<<<<
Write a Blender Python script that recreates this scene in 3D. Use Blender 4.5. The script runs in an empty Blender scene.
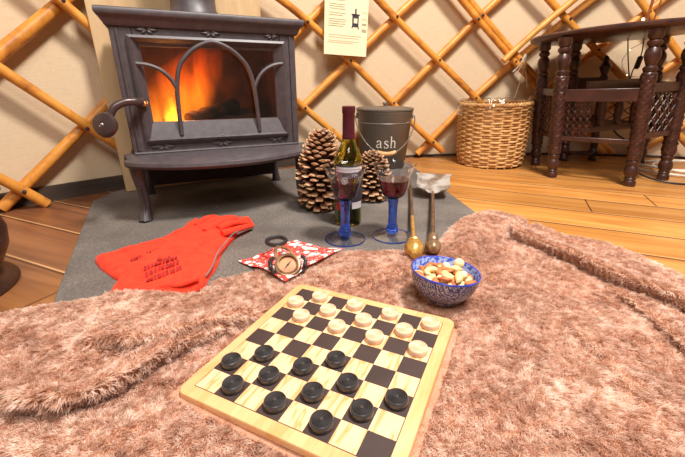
import bpy, bmesh, math, random
import numpy as np
from mathutils import Vector, Matrix, noise
from mathutils.geometry import delaunay_2d_cdt
from math import sin, cos, pi, radians, sqrt, atan2, tan
random.seed(7); rng = np.random.default_rng(7)
C = bpy.context.scene.collection

# ------------------------------------------------------------------ camera
F, H = 368.0, 0.370
PITCH = math.atan((228.5-84)/F)
cp, sp = cos(PITCH), sin(PITCH)
def ray(u, v):
    x, y, z = (u-342.5)/F, (228.5-v)/F, 1.0
    return Vector((x, y*sp+z*cp, y*cp-z*sp))
def at(u, v, z=0.0):                       # a photo pixel dropped on the level z
    d = ray(u, v); t = (z-H)/d.z
    return Vector((0, 0, H)) + d*t
cam = bpy.data.cameras.new('camera'); cam.sensor_width = 36.0; cam.lens = F/685*36; cam.clip_start = 0.01
co = bpy.data.objects.new('camera', cam); C.objects.link(co)
co.location = (0, 0, H); co.rotation_euler = (pi/2-PITCH, 0, 0)
bpy.context.scene.camera = co

# ------------------------------------------------------------------ mesh helper
def lin(c):
    return tuple(((x/255)/12.92 if x/255 <= .04045 else ((x/255+.055)/1.055)**2.4) for x in c)

class MB:
    def __init__(s): s.v = []; s.f = []; s.m = []; s.uv = {}
    def add(s, vs, fs, mi=0, T=None):
        b = len(s.v)
        for p in vs:
            p = Vector(p); s.v.append(tuple(T(p) if callable(T) else (T @ p if T is not None else p)))
        for f in fs: s.f.append(tuple(b+i for i in f)); s.m.append(mi)
        return b
    def box(s, a, b, mi=0, T=None):
        x0, y0, z0 = a; x1, y1, z1 = b
        vs = [(x0,y0,z0),(x1,y0,z0),(x1,y1,z0),(x0,y1,z0),(x0,y0,z1),(x1,y0,z1),(x1,y1,z1),(x0,y1,z1)]
        s.add(vs, [(0,3,2,1),(4,5,6,7),(0,1,5,4),(1,2,6,5),(2,3,7,6),(3,0,4,7)], mi, T)
    def lathe(s, prof, n=32, mi=0, T=None, mod=None, caps=True):
        vs = []; fs = []; k = len(prof)
        for i, (r, z) in enumerate(prof):
            for j in range(n):
                a = 2*pi*j/n; rr = r
                if mod: rr = mod(r, z, a)
                vs.append((rr*cos(a), rr*sin(a), z))
        for i in range(k-1):
            for j in range(n):
                q = (j+1) % n
                fs.append((i*n+j, i*n+q, (i+1)*n+q, (i+1)*n+j))
        if caps and prof[0][0] > 1e-5: fs.append(tuple(reversed(range(n))))
        if caps and prof[-1][0] > 1e-5: fs.append(tuple(range((k-1)*n, k*n)))
        s.add(vs, fs, mi, T)
    def tube(s, path, r, n=8, mi=0, T=None, caps=True, flat=None):
        P = [Vector(p) for p in path]; k = len(P)
        R = r if isinstance(r, (list, tuple)) else [r]*k
        tang = [(P[min(i+1, k-1)]-P[max(i-1, 0)]).normalized() for i in range(k)]
        up = Vector((0, 0, 1)) if abs(tang[0].z) < .9 else Vector((1, 0, 0))
        nrm = (up - tang[0]*up.dot(tang[0])).normalized()
        vs = []; fs = []
        for i in range(k):
            nrm = (nrm - tang[i]*nrm.dot(tang[i])).normalized(); bi = tang[i].cross(nrm)
            for j in range(n):
                a = 2*pi*j/n; q = flat if flat else 1
                vs.append(P[i] + nrm*(R[i]*cos(a)*q) + bi*(R[i]*sin(a)))
        for i in range(k-1):
            for j in range(n):
                q = (j+1) % n
                fs.append((i*n+j, i*n+q, (i+1)*n+q, (i+1)*n+j))
        if caps: fs.append(tuple(reversed(range(n)))); fs.append(tuple(range((k-1)*n, k*n)))
        s.add(vs, fs, mi, T)
    def ball(s, c, r, n=12, mi=0, T=None):
        if not isinstance(r, (list, tuple)): r = (r, r, r)
        m = n//2+1
        prof = [(sin(pi*i/(m-1)), -cos(pi*i/(m-1))) for i in range(m)]
        M = Matrix.Translation(c) @ Matrix.Diagonal((r[0], r[1], r[2], 1))
        if T is not None and not callable(T): M = T @ M; T = None
        if T is not None:
            M0 = M; M = lambda p: T(M0 @ p)
        prof[0] = (0, -1); prof[-1] = (0, 1)
        s.lathe(prof, n, mi, M)
    def prism(s, pts, z0, z1, mi=0, T=None):
        n = len(pts); vs = [(x, y, z0) for x, y in pts]+[(x, y, z1) for x, y in pts]
        fs = [tuple(reversed(range(n))), tuple(range(n, 2*n))]
        fs += [(i, (i+1) % n, n+(i+1) % n, n+i) for i in range(n)]
        s.add(vs, fs, mi, T)
    def build(s, name, mat, parent=None, smooth=None, bevel=0, bseg=2, recalc=True):
        me = bpy.data.meshes.new(name); me.from_pydata(s.v, [], s.f); me.update()
        for m in (mat if isinstance(mat, (list, tuple)) else [mat]): me.materials.append(m)
        me.polygons.foreach_set('material_index', s.m)
        bm = bmesh.new(); bm.from_mesh(me)
        bmesh.ops.remove_doubles(bm, verts=bm.verts, dist=1e-6)
        if recalc: bmesh.ops.recalc_face_normals(bm, faces=bm.faces)
        bm.to_mesh(me); bm.free()
        o = bpy.data.objects.new(name, me); C.objects.link(o)
        if parent is not None: o.parent = parent
        if bevel:
            b = o.modifiers.new('bevel', 'BEVEL'); b.width = bevel; b.segments = bseg; b.limit_method = 'ANGLE'; b.angle_limit = radians(40)
        if smooth is None: smooth = 40
        if smooth:
            me.polygons.foreach_set('use_smooth', [True]*len(me.polygons))
            me.set_sharp_from_angle(angle=radians(smooth))
        return o

def empty(name, loc, rz=0, rot=None):
    o = bpy.data.objects.new(name, None); C.objects.link(o); o.location = loc
    o.rotation_euler = rot if rot else (0, 0, rz); o.empty_display_size = .05
    return o
def tag(o, label, cat, group=None, kind=None):
    o['label'] = label; o['category'] = cat
    if group: o['group'] = group
    if kind: o['kind'] = kind
    return o
def struct(o): o['kind'] = 'structure'; return o
def copy_tree(o, parent=None):
    c = o.copy(); C.objects.link(c)
    if parent is not None: c.parent = parent
    for ch in list(o.children): copy_tree(ch, c)
    return c
def curve(pts, n=8, closed=False):          # Catmull-Rom through points of any dimension
    P = [np.array(p, float) for p in pts]; out = []; k = len(P)
    rngk = range(k if closed else k-1)
    for i in rngk:
        if closed: a, b, c, d = P[(i-1) % k], P[i], P[(i+1) % k], P[(i+2) % k]
        else: a, b, c, d = P[max(i-1, 0)], P[i], P[i+1], P[min(i+2, k-1)]
        for j in range(n):
            t = j/n
            out.append(tuple(.5*((2*b)+(-a+c)*t+(2*a-5*b+4*c-d)*t*t+(-a+3*b-3*c+d)*t**3)))
    if not closed: out.append(tuple(P[-1]))
    return out
def interp(x, xs, ys):
    return float(np.interp(x, xs, ys))

# ------------------------------------------------------------------ materials
def new_mat(name):
    m = bpy.data.materials.new(name); m.use_nodes = True
    nt = m.node_tree; b = nt.nodes['Principled BSDF']
    return m, nt, b
def N(nt, t, **kw):
    n = nt.nodes.new(t)
    for k, v in kw.items():
        if k.startswith('i_'): n.inputs[k[2:].replace('_', ' ')].default_value = v
        else: setattr(n, k, v)
    return n
def coords(nt, kind='Object', scale=(1,1,1), rot=(0,0,0), loc=(0,0,0)):
    tc = N(nt, 'ShaderNodeTexCoord'); mp = N(nt, 'ShaderNodeMapping')
    mp.inputs['Scale'].default_value = scale; mp.inputs['Rotation'].default_value = rot; mp.inputs['Location'].default_value = loc
    nt.links.new(tc.outputs[kind], mp.inputs['Vector']); return mp.outputs['Vector']
def ramp(nt, fac, stops):
    r = N(nt, 'ShaderNodeValToRGB'); e = r.color_ramp.elements
    while len(e) < len(stops): e.new(.5)
    for el, (p, c) in zip(e, stops): el.position = p; el.color = (*lin(c), 1) if max(c) > 1.01 or isinstance(c[0], int) else (*c, 1)
    nt.links.new(fac, r.inputs['Fac']); return r.outputs['Color']
def math_(nt, op, a, b=None, c=None, clamp=False):
    n = N(nt, 'ShaderNodeMath', operation=op, use_clamp=clamp)
    for i, x in enumerate((a, b, c)):
        if x is None: continue
        if isinstance(x, (int, float)): n.inputs[i].default_value = x
        else: nt.links.new(x, n.inputs[i])
    return n.outputs[0]
def mixc(nt, fac, a, b, mode='MIX'):
    n = N(nt, 'ShaderNodeMix', data_type='RGBA', blend_type=mode)
    for sock, x in ((n.inputs[0], fac), (n.inputs[6], a), (n.inputs[7], b)):
        if isinstance(x, (int, float)): sock.default_value = x
        elif isinstance(x, tuple): sock.default_value = (*lin(x), 1)
        else: nt.links.new(x, sock)
    return n.outputs[2]
def noise_(nt, vec, scale, detail=3, rough=.5, dist=0):
    n = N(nt, 'ShaderNodeTexNoise'); n.inputs['Scale'].default_value = scale; n.inputs['Detail'].default_value = detail
    n.inputs['Roughness'].default_value = rough; n.inputs['Distortion'].default_value = dist
    nt.links.new(vec, n.inputs['Vector']); return n.outputs['Fac']
def bump(nt, b, h, strength=.3, dist=.002):
    n = N(nt, 'ShaderNodeBump'); n.inputs['Strength'].default_value = strength; n.inputs['Distance'].default_value = dist
    nt.links.new(h, n.inputs['Height']); nt.links.new(n.outputs['Normal'], b.inputs['Normal'])
def simple(name, c1, c2=None, rough=.5, metal=0, scale=30, stretch=(1,1,1), bmp=0, bdist=.001, detail=4, spec=None, lo=.35, hi=.65, coat=0):
    m, nt, b = new_mat(name)
    b.inputs['Roughness'].default_value = rough; b.inputs['Metallic'].default_value = metal
    if spec is not None: b.inputs['Specular IOR Level'].default_value = spec
    if coat: b.inputs['Coat Weight'].default_value = coat; b.inputs['Coat Roughness'].default_value = .15
    v = coords(nt, scale=stretch); n = noise_(nt, v, scale, detail)
    if c2 is None: c2 = tuple(int(x*.85) for x in c1)
    nt.links.new(ramp(nt, n, [(lo, c1), (hi, c2)]), b.inputs['Base Color'])
    if bmp: bump(nt, b, n, bmp, bdist)
    return m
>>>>
Leave out the pictures. Transcribe only the lines above, from the first through the one that contains "C = bpy.context.scene.collection".

Write a Blender Python script that recreates this scene in 3D. Use Blender 4.5. The script runs in an empty Blender scene.
import bpy, bmesh, math, random
import numpy as np
from mathutils import Vector, Matrix, noise
from mathutils.geometry import delaunay_2d_cdt
from math import sin, cos, pi, radians, sqrt, atan2, tan
random.seed(7); rng = np.random.default_rng(7)
C = bpy.context.scene.collection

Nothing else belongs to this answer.